The question alluded that an insurer will use that clause to deny liability where an insured works off drawings or specifications provided to him, and this specifically leads to a loss to a third party for which he is now being held legally liable to pay. The next part of the question was what will ever be covered if it is a legal requirement that a contractor must work from the drawings and specifications?
Navigating the minefield
As can be expected from any underwriter, David Agrella and Pierre Marais, who are respectively Heads of Engineering and Casualty and Liability at SaXum Insurance Limited, both reacted instinctively the same, confirming their views on this from liability and also from an engineering angle.
Marais immediately pointed out that this type of exclusion is a general and standard exclusion in any public liability wording as it specifically refers to cover provided under professional indemnity type covers. The insured will not enjoy cover when it is his business to provide technical drawings or specifications.
What compounded the question was that an unknown entity three lengths away from the insured, had his claim from a third party for damage caused through him following specifications, repudiated. The story then goes that the insurer could not find negligence and refused to offer legal defense costs when a summons was served based on this exclusion.

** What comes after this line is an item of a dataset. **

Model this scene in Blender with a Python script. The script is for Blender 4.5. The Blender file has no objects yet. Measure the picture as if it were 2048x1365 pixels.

Agrella reacted with shock and stressed the fact that this specific claim was lodged against the liability section of the policy, and was not lodged against the contract works section.
Confusing exclusions
The question begging an answer is how an exclusion from a different section can be made applicable on another section when there is clearly no such reference or allowance in either the wording nor any endorsement in the schedule? Only the claims handler who repudiated this claim can answer that question.
Agrella feels that this was probably a bona fide mistake made by a claims person who was under severe stress and incorrectly interpreted the exclusions from the wrong section as to be applicable to another section. The only other alternative is that the insurer is trying to deny indemnity in this manner, which is sad, and definitely not part of Treating Customers Fairly (TCF).
Marais also pointed out that claims can only be adjudicated by the insurer based on the information provided by the intermediary and the insured. It is imperative that all information must be provided from the outset. Many times, intermediaries feel their work is done when the claim form has been completed and the form submitted. In liability claims, the information provided in the claim form is the basic information that is related to the claim. Many other supporting documents need to be taken into account as well. “The fact that engineering is deemed a complex cover and compounded when the liability section is called upon, must not be a deterrent for intermediaries not to question the insurer’s decisions,” says Agrella.
Agrella and Marais agreed that the cover is there for the insured when working as legally required and that it is not the aim of the policy not to respond, as was the case in this scenario.